May 14, 2000

A LOOK AT CHINA BEHIND THE HEADLINES Congress will soon be debating whether to approve a trade agreement with China that would establish permanent normal trade relations between the two countries.

The debate so far has been conducted mostly in buzzwords and sound bites.

"Markets," says the pro-agreement faction, which is shorthand for the argument that China will someday soon have the world's largest economy and if we don't trade with them the rest of the world will, to our disadvantage.

"Human rights," say opponents, meaning that we should continue our annual debates about trade with China for whatever leverage real or imagined they may have on how the Chinese government treats its citizens.

But to one faction of supporters, "human rights" means that stable and increasing contacts between America and China, through trade, will ameliorate both political and economic conditions for the Chinese people.

And organized labor, which interprets "markets" to mean "jobs," opposes the pact.

Choosing up sides isn't politically predictable. The Clinton administration, which figures it's still short a few votes in the House, brought former Presidents Gerald Ford and Jimmy Carter to the White House last week to lobby undecided members of Congress. Vice President Al Gore, who wants to keep in Clinton's good graces for the campaign season but can't afford to alienate his labor supporters, declaimed, "It is right for American jobs, it is right for the cause of reform in China, and I believe it will move us closer to the strong and stable world community that we all seek to create."
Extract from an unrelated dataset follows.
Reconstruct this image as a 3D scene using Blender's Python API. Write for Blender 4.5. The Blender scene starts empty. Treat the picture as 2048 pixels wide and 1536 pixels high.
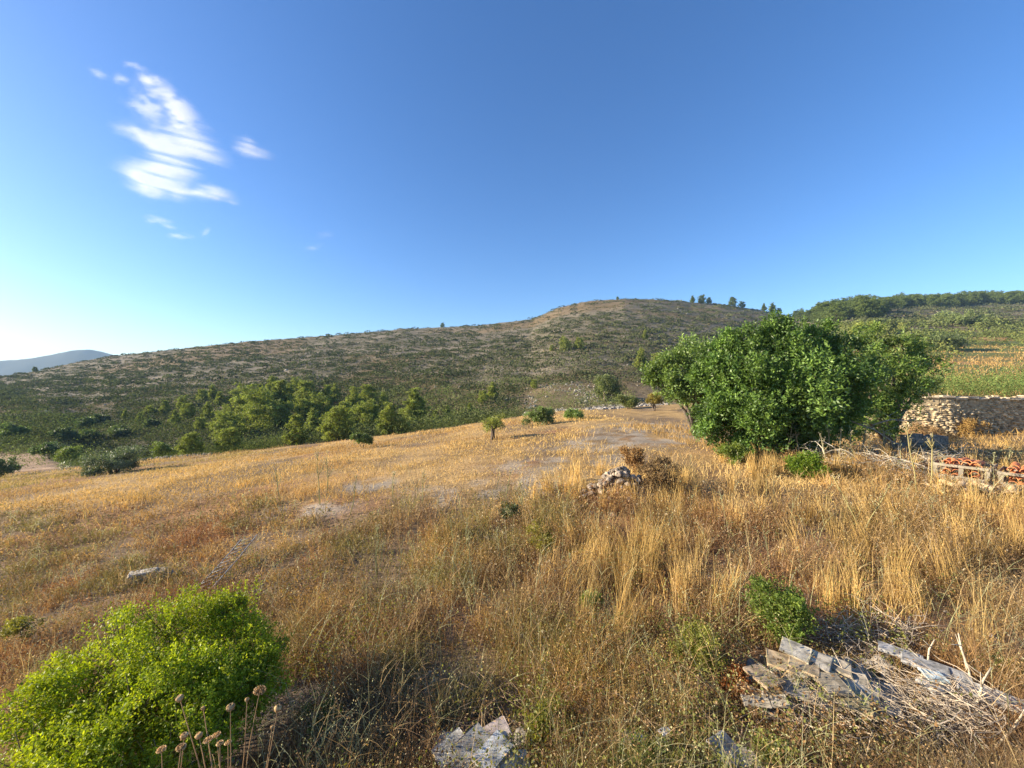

If filling up on platitudes soon leaves you hungry again, there's more nourishing fare in a new book of essays, China Beyond the Headlines, edited by Timothy B. Weston and Lionel M. Jensen. Weston is an assistant professor of history at the University of Colorado at Boulder, and Jensen is an associate professor of history and director of the Program in Chinese Studies at the University of Colorado at Denver. Several of the papers were first presented at a symposium held at University of Colorado in Boulder in the fall of 1997.

Jensen and Weston talked about their book last month at Denver's Tattered Cover bookstore, emphasizing that the United States and China, for all their differences, are alike in that both feel instinctively that they are the world's most favored nation, selected by history for a special destiny. Both modern nations were born in revolution and look back on a proud history; both have ethnically and racially diverse populations.

Diversity in the sense it's used today in American politics is not the first thing most Americans would think of in connection with China, so Susan Blum's article "China's Many Faces: Ethnic, Cultural and Religious Pluralism," is a good example of how the book illuminates areas of Chinese life little known in this country.

It's true that 92 percent of China's population identifies itself as Han Chinese. But 8 percent of 1.1 billion leaves 96 million people who are something else, classified into 55 different ethnic categories called "minzu."

With the Han densely concentrated within a relatively short distance from the coast, the sparsely populated areas inhabited largely by the minzu make up 50 to 60 percent of China's territory. In a few ways, the minzu are favored by the government; for instance, the one-child policy is laxly enforced for minorities, so much so that people with mixed ancestry often opt for minority status. In other ways, they are much worse off than the Han, with far greater rates of poverty and illiteracy. It's a prescription for discord.

The year I taught in China, 1987-88, we spent some time in the Xinjiang Autonomous Region, in the far west of the country. It borders on Pakistan, Afghanistan, and three former Soviet Asian republics. The capital Urumqi is closer to Turkey than to Beijing, and the markets there were overflowing with Turkish goods smuggled in from the west. Merchants explained that with great pride, as an assurance of quality.

Though there are a great many Chinese in Urumqi, it was also easy to find residents who would have preferred to have nothing to do with China and had no hesitation in expressing that opinion to visiting Americans, often by turning away to spit on the ground.

Weston's article deals with the enormous upheaval in China's labor force associated with the economic reforms that began in 1978. The news is not all bad; Weston says that from 150 to 200 million people have been lifted out of poverty in just two decades, though by American standards incomes are still very low. But he also cites 1998 estimates by Chinese officials that the true figure for urban and rural unemployment combined is 17 percent, some 125-150 million people.

Jensen's article examines the ravages of corruption in China, with some very pointed comparisons to American political customs that closely resemble some Chinese practices. Chinese leaders understand this, he says, "which may explain why U.S. complaints against Chinese corruption create little obligation to regard them as serious."

As judged by the standard of asymmetric description -- the authors describe American conservatives as "arch-conservative" or "far right-wing" while no similar pejorative labels are attached to American liberals -- the contributors to this volume lie toward the left end of the American political spectrum. One, for instance, says that Marx's views of human nature have given way to Milton Friedman's (he thinks that's bad).

But, as Weston and Jensen cheerfully acknowledged in their talk, they don't agree on all matters Chinese, and it's quite all right with them if readers don't agree either. At least, they'll be better informed.